During the early 1980s, Shenyang was China’s industrial hub. In fact, China’s northeast was so important at that time that it accounted for 20% of the country’s industrial production. A decline in industrial output led to Shenyang’s financial downfall. Luckily, the city has come back in the past two decades. Shenyang is repurposing its massive industrial sites, especially in the Tiexi District. Shenyang 1905 Cultural and Creative Park is a fantastic example. With an area of 4000 m2, it is the largest cultural park in northeastern China. Folk performances, experimental shows, art studios, bars, and cafes populate the park. Today, it is one of Shenyang’s main tourist attractions.
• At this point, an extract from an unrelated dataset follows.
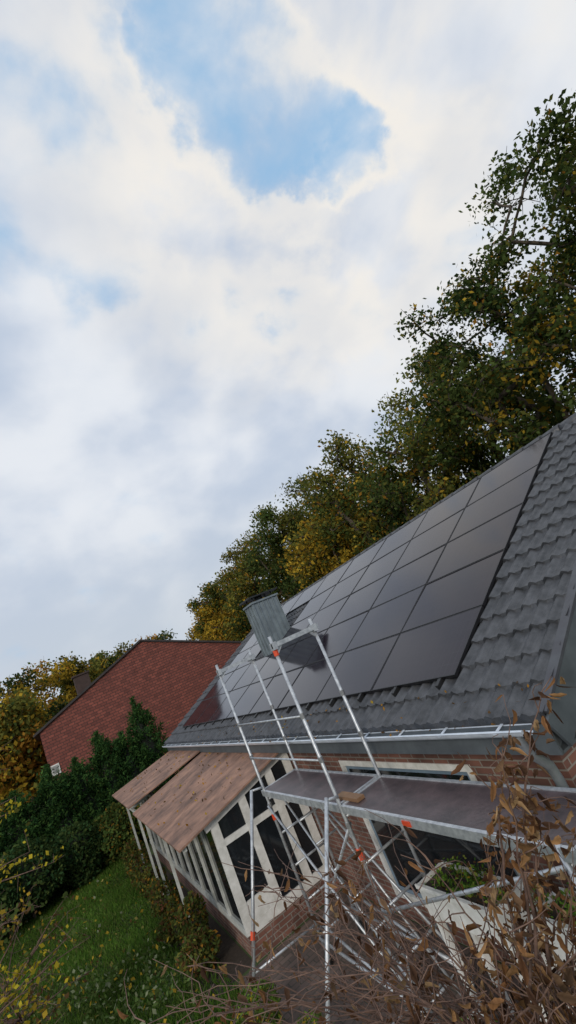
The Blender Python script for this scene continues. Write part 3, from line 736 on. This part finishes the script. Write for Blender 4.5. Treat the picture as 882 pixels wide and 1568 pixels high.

Shenyang 1905 Cultural and Creative Park

08 Shenyang’s Contemporary Architecture Lags Behind

Shenyang took time to recover from its economic downturn, thus its relatively monotonous skyline. Fortunately, things are changing, and Shenyang is slowly starting to catch up with other Chinese metropolises. The Palace 66 Commercial Center is the first large scale building designed by renowned world architects in Shenyang. The nearby imperial palace inspired Kohn Pedersen Fox Studio Designers, thus the series of giant glazed roofs that crown the center. Even more notorious is the Shengjing Grand Theater, formerly known as Shenyang Culture and Arts Center. The cultural venue resembles a giant diamond. Finally, the School of Architecture at the Northeastern University Hunnan Campus, with its series of square buildings and patio, resembles the Chinese character Pǐn (品). Fabulous!

Shengjing Grand Theater

09 The Biggest Wetland in the World Is Near

One of the most overlooked natural sites in all of China is just a step away from Shenyang. The Red Beach in Panjin is the largest wetland and reed marsh in China and the world. We are talking about the area that surrounds the Panjin Shuangtaizi River right before it enters the sea. More than 260 different types of birds and 399 species of wild animals make up this diverse ecosystem. The endangered Black Beaked Gull and Red-Crowned Crane live here too. Since the area is protected, tourists can only access a tiny section. The name Red Beach comes from the plant called Sueda that turns red in fall.

Red Beach Panjin China

10 Shenyang Metro Is China’s Tenth Oldest

When Shenyang opened its metro in 2010, it was the 11th urban rail transport system in Mainland China. Since then, the system has grown steadily and now boasts 116 kilometers (72 miles) on 4 different lines. The shape of the metro is unique. While the original lines 1 and 2 form a typical cross-system, lines 9 and 10 form a large circle. Circular metros of one line operate only in China’s largest cities. The city’s ambitious development plan includes a total of 13 metro lines, several currently under construction. A 60 kilometer (37 miles) long tram network further enhances Shenyang’s transportation system.